Paper EH-WeM5
First-Principles Study on Influence of Metal Oxide on H₂S Poisoning Tolerance of Pt Nano-Particle Catalyst in Polymer Electrolyte Fuel Cell

Wednesday, December 5, 2018, 9:20 am, Room Naupaka Salon 5

Pt catalysts are used as anode catalysts for polymer electrolyte fuel cell (PEFC). The fuel in PEFC contains a small amount of impurities such as CO and H₂S. These impurities adsorb on active sites of Pt surfaces and degrade the hydrogen oxidation reaction activity of the anode catalyst. This loss of catalytic activity caused by impurities is known as impurity poisoning. Therefore, the development of the anode catalyst with the high impurity tolerance is strongly required. Takeguchi et al. experimentally found that adding SnO₂ as support material improves the CO tolerance of the Pt-based catalyst[1]. Furthermore, it is known that adsorbed impurities on the Pt catalyst can be removed by oxidation reaction. Kakati et al. reported that oxidation reaction by O and OH can recover from the H₂S poisoning[2]. In order to develop the high impurity tolerant catalyst, it is necessary to reveal the effect of SnO₂ nano-particles on H₂S tolerance and the recovery mechanism from H₂S poisoning by oxidation reaction. In this study, we analyzed the adsorption states of H₂S on Pt/SnO₂(110) model and the recovery process from H₂S poisoning by oxidation with OH using first-principles calculation.
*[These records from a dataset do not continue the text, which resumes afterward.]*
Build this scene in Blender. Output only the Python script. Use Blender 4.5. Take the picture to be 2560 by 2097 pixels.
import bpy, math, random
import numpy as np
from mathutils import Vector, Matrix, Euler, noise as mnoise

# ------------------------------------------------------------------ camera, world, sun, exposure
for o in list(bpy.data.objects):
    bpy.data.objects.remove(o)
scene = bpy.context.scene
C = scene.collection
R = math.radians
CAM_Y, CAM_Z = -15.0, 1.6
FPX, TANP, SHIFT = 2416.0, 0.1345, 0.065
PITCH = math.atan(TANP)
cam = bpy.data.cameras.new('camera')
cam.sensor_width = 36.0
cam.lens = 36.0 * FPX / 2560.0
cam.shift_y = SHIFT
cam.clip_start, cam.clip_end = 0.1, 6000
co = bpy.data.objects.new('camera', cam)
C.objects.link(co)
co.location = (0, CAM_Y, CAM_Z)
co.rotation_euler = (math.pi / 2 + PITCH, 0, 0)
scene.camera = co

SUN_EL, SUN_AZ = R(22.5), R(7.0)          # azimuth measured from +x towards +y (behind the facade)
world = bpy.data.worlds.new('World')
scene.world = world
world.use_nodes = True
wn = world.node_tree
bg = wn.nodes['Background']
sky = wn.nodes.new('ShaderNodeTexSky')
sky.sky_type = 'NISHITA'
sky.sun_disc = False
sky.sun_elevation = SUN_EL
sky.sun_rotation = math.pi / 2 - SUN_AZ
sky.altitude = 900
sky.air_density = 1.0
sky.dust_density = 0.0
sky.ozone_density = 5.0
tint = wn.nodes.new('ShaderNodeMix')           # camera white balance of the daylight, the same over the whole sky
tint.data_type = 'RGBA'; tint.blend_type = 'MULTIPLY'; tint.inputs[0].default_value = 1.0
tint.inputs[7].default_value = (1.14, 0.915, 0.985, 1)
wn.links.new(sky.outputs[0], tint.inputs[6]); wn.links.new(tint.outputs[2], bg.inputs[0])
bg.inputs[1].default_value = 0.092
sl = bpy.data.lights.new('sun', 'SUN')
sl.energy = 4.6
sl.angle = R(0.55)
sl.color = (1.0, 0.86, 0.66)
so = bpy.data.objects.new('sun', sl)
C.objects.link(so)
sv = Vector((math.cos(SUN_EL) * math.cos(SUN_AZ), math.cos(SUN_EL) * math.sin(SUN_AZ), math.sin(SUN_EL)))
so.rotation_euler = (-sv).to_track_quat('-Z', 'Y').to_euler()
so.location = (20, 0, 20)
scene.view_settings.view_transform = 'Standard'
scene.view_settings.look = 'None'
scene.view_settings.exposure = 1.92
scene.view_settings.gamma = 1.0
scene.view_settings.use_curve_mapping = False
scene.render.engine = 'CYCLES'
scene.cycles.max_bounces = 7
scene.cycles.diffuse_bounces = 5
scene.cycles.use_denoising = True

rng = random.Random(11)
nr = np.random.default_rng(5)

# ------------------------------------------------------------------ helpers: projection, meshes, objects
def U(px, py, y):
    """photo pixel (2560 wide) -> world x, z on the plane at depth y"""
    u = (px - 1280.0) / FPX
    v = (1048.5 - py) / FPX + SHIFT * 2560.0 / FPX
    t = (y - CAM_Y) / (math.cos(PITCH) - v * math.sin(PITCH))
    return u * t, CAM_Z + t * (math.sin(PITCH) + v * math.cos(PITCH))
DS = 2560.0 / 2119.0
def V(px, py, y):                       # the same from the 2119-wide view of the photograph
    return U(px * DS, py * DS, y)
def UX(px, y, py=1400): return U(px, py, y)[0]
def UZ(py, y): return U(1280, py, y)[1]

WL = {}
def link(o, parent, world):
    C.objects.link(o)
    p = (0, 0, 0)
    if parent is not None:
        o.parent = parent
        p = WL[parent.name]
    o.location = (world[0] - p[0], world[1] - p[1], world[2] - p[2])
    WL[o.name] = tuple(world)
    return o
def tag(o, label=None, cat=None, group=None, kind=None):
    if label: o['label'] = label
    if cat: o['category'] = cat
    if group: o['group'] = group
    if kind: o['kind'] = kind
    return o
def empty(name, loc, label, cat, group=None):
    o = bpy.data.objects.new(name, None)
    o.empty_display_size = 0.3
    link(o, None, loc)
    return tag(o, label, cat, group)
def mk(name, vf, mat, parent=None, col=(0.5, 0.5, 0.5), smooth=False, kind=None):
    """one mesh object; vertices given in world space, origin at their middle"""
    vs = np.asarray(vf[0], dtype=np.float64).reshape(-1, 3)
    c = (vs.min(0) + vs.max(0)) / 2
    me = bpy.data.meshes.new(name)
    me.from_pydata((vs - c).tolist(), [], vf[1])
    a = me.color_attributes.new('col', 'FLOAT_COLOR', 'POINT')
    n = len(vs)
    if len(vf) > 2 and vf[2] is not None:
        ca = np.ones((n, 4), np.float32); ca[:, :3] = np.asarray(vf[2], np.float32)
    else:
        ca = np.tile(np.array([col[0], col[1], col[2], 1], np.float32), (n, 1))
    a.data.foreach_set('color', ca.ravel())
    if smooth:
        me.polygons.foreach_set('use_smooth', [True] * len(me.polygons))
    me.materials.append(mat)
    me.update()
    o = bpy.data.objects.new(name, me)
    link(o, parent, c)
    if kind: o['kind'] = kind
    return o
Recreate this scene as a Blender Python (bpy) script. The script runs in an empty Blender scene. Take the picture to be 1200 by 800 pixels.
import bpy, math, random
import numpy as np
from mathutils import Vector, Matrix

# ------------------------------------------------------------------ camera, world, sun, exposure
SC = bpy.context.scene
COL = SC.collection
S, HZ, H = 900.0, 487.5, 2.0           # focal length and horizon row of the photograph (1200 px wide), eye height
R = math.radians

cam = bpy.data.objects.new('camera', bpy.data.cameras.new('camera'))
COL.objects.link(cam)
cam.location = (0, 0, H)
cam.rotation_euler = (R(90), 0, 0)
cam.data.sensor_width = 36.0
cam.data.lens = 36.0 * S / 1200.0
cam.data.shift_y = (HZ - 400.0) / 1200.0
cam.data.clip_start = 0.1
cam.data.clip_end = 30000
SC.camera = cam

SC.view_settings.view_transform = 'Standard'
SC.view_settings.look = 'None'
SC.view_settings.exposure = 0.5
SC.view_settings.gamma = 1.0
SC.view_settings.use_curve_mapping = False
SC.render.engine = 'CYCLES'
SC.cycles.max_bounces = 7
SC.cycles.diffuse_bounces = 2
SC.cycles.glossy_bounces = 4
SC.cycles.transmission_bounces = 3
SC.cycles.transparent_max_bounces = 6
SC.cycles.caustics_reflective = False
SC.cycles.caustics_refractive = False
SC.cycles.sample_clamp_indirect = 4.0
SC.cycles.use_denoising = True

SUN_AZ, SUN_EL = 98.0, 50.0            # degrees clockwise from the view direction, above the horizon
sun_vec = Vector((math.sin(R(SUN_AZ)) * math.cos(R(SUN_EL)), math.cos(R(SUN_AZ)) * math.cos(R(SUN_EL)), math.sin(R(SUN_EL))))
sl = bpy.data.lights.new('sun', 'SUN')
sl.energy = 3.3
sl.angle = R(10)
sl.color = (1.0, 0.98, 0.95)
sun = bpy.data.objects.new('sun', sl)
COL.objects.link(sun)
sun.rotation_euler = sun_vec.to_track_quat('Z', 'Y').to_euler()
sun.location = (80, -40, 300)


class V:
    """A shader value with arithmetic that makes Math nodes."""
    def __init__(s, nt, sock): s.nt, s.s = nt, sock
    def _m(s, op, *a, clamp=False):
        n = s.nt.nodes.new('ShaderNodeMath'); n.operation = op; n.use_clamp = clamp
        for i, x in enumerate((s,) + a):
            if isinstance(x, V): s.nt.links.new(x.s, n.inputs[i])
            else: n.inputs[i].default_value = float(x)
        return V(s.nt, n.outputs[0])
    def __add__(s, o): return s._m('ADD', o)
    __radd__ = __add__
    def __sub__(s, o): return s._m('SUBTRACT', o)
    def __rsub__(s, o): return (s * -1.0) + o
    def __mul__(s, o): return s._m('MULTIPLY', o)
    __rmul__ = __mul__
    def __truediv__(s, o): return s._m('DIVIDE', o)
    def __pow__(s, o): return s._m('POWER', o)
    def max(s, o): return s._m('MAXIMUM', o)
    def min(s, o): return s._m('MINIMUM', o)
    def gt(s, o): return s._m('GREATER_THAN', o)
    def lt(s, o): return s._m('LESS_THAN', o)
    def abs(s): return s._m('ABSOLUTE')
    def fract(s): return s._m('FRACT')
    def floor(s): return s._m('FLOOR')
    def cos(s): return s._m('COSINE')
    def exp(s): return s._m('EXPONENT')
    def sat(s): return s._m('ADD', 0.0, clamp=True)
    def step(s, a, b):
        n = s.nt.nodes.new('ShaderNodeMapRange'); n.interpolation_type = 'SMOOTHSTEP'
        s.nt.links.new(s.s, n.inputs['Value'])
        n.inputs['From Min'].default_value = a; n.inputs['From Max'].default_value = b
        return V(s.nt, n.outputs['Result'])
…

For the calculation model, we put a Pt₂₉ cluster on SnO₂(110). The Pt₂₉ cluster exposes Pt(111) on the top (See supplementary document Fig. 1). We calculated the adsorption energy of H₂S on Pt/SnO₂(110) and compared with the one on Pt(111) to reveal the effect of SnO₂ on H₂S poisoning process. The adsorption energies of H₂S were -18.38 and -24.73 kcal/mol on the Pt cluster of Pt/SnO₂(110) and Pt(111), respectively. Thus, it was found that the adsorption of H₂S on Pt is suppressed by addition of SnO₂. Next, we analyzed the recovery process from H₂S poisoning by OH generated from dissociation of H₂O. It is known that H₂S adsorption on Pt is dissociative and adsorbed sulfur atom is generated. The sulfur atom adsorbed on the surface decreases the activity of the Pt catalyst. In this study, we considered the reaction process (See supplementary document Fig. 2) based on the intermediate stable species during the H₂S oxidation cascade in the gas phase[3] and calculated the activation energies of each elementary process. We found that the water dissociation is the rate-determining step on both Pt/SnO₂(110) and Pt(111) and the activation energies were 18.78 and 23.70 kcal/mol, respectively. Therefore, we demonstrated that an addition of SnO₂ promotes an oxidation reaction of adsorbed sulfur on the Pt catalyst.

1) T. Takeguchi, et. al., Catal. Sci. Technol. 6, 3214 (2016).

2) B. K. Kakati, et al., J. Power Sources 252, 317 (2014).

3) F. Tureček, et al., J. Am. Chem. Soc. 118, 11321 (1996).